Some of us will focus on Death as we write a particular letter to an old friend who is ill. Actually Death will give some people a brand new energy in planning a meeting or writing a book or undertaking any number of new projects. A large number of men and women who realize they are "growing older" will seek to move into such unknown territory as "Death" in the close company of friends who are also contemplating this unknown.

In my own case, I've shared genuine and often deeply moving goodbyes with a number of friends approaching Death. One woman told me: "I haven't really said goodbye to my father who passed away last month." One of my best friends over many years realized not long ago that he had moved into a dying mode of his own life. He sent me an airplane ticket and invited me to spend a week at his home with his family. I had long admired his incredible personal courage in dealing remarkably well with exigencies of illness and departure. I must say he had just about the finest sense of humor I ever encountered in another human being. During my visit we had a few discussions-in-depth about our old acquaintance Death, but mostly we shared quiet times of meditation and, perhaps most tellingly, moments of silence. We grew closer in what we could share without actually having to talk about it.
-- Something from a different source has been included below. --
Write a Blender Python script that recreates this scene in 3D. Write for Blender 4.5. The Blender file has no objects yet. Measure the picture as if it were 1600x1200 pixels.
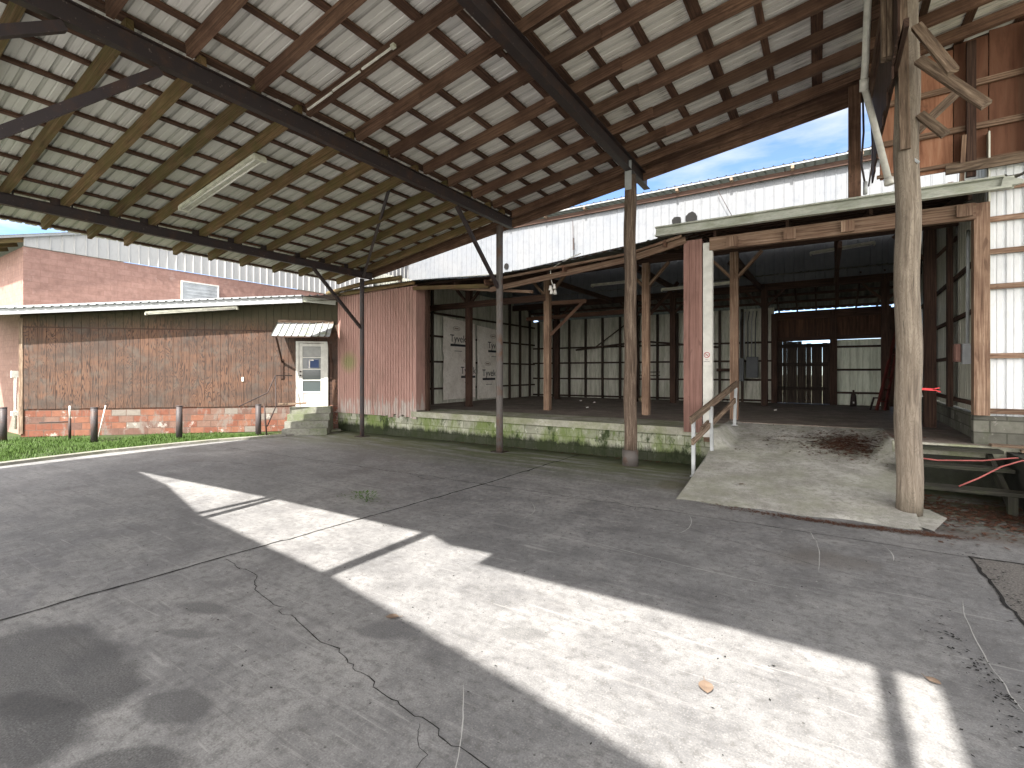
import bpy, math, random
from mathutils import Vector, Matrix, noise as mn
random.seed(7)
sc = bpy.context.scene
R = math.radians
# ---------------------------------------------------------------- camera
TH = math.atan(488/760)
cd = bpy.data.cameras.new('camera'); cam = bpy.data.objects.new('camera', cd); sc.collection.objects.link(cam)
cam.location = (0, 0, 1.95); cam.rotation_euler = (R(90), 0, TH)
cd.sensor_width = 36; cd.lens = 36*760/1600; cd.shift_y = -18/1600; cd.clip_end = 2000; cd.clip_start = .05
sc.camera = cam
# ---------------------------------------------------------------- sun direction, sky
SD = Vector((-.10, .80, -1.0)).normalized()            # the way the sunlight travels
sun_el = math.asin(-SD.z); to_sun = -SD
sun_az = math.atan2(to_sun.x, to_sun.y)
w = bpy.data.worlds.new('World'); sc.world = w; w.use_nodes = True
nt = w.node_tree; nt.nodes.clear()
out = nt.nodes.new('ShaderNodeOutputWorld'); bg = nt.nodes.new('ShaderNodeBackground')
sky = nt.nodes.new('ShaderNodeTexSky'); sky.sky_type = 'NISHITA'; sky.sun_disc = False
sky.sun_elevation = sun_el; sky.sun_rotation = sun_az; sky.dust_density = .2; sky.ozone_density = 2.2; sky.altitude = 2500; sky.air_density = .8
tc = nt.nodes.new('ShaderNodeTexCoord'); mp = nt.nodes.new('ShaderNodeMapping'); mp.inputs['Scale'].default_value = (1.1, 1.1, 4.2)
mp.inputs['Location'].default_value = (.35, .2, .15)
nz = nt.nodes.new('ShaderNodeTexNoise'); nz.inputs['Scale'].default_value = 2.3; nz.inputs['Detail'].default_value = 9; nz.inputs['Roughness'].default_value = .56
rp = nt.nodes.new('ShaderNodeValToRGB'); rp.color_ramp.elements[0].position = .45; rp.color_ramp.elements[1].position = .66
mx = nt.nodes.new('ShaderNodeMixRGB')
# unseen cloud bank added behind the camera for fill light, thinner clouds northward
sx = nt.nodes.new('ShaderNodeSeparateXYZ'); nt.links.new(tc.outputs['Generated'], sx.inputs[0])
cr = nt.nodes.new('ShaderNodeMapRange'); cr.inputs['From Min'].default_value = .30; cr.inputs['From Max'].default_value = -.45; cr.inputs['To Min'].default_value = 0; cr.inputs['To Max'].default_value = 1
nt.links.new(sx.outputs[1], cr.inputs[0])
cc = nt.nodes.new('ShaderNodeMixRGB'); cc.inputs[1].default_value = (2.6, 2.75, 2.95, 1); cc.inputs[2].default_value = (13, 12.4, 11.8, 1)
nt.links.new(cr.outputs[0], cc.inputs[0]); nt.links.new(cc.outputs[0], mx.inputs[2])
ad = nt.nodes.new('ShaderNodeMath'); ad.operation = 'MULTIPLY_ADD'; nt.links.new(cr.outputs[0], ad.inputs[0]); ad.inputs[1].default_value = .24
nt.links.new(tc.outputs['Generated'], mp.inputs[0]); nt.links.new(mp.outputs[0], nz.inputs[0]); nt.links.new(nz.outputs[0], ad.inputs[2]); nt.links.new(ad.outputs[0], rp.inputs[0])
nt.links.new(rp.outputs[0], mx.inputs[0]); nt.links.new(sky.outputs[0], mx.inputs[1]); nt.links.new(mx.outputs[0], bg.inputs[0])
bg.inputs[1].default_value = .050; nt.links.new(bg.outputs[0], out.inputs[0])
sl = bpy.data.lights.new('sun', 'SUN'); sl.energy = 2.0; sl.angle = R(.5); sl.color = (1, .945, .865)
so = bpy.data.objects.new('sun', sl); sc.collection.objects.link(so); so.rotation_euler = SD.to_track_quat('-Z', 'Y').to_euler()
so.location = (0, -20, 30)
sc.render.engine = 'CYCLES'
sc.cycles.max_bounces = 8; sc.cycles.diffuse_bounces = 6
sc.view_settings.view_transform = 'Standard'; sc.view_settings.look = 'None'; sc.view_settings.gamma = 1
sc.view_settings.exposure = 3.05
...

At the end of a week I said goodbye and returned home. Shortly thereafter I was notified of his passing. Gratefully I feel that he remains close.

Intimate conversations about Death constitute a kind of networking or personal communication. It's like pulling pieces of a life together. For many, it's a prayer. Isn't it also suggestive of a classic song "Getting to know you"? With some people I've shared intimate conversations about Death. "I discover you over and over again in nature." "With you I'll have no reservations, no maps."

The concept of "small deaths" is helpful to many people. One might sum it up this way: "I'm not ready to die. I've got some serious work to do first. The truth is, I need to die some deaths. Do some homework. Get ready. Death can seem like our worst fear, but the real issue is dealing with self." In other words, if I live llighter, maybe I can die lighter.What this means is letting go of anger, envy, inner conflicts, perfectionism, isolation and control.

Finally, we can get ready to think and talk about "the other side," our own intuitions of what might be beyond Death. How it might seem and feel. Ourselves as survivors, fellow travelers on our dark-and-light journey. Perhaps we think about the classic childhood prayer "Now I lay me down to sleep... If I should die before I wake.' We can read Emily Dickinson and Walt Whitman on Death. Maybe we will wish to slowly start our own extraordinary journey "on the other side." So, each of us can have a journey. Have we come closer to Death than before? Maybe we have managed to help someone else find a deeper relationship with some kind of future experience. Have we managed to help someone else overcome some residual anger or fear? Or have a stronger hold on life? Or maybe feel readier for a personal death that perhaps does not feel too far away?

Maybe we can make a friend of Death instead of an enemy.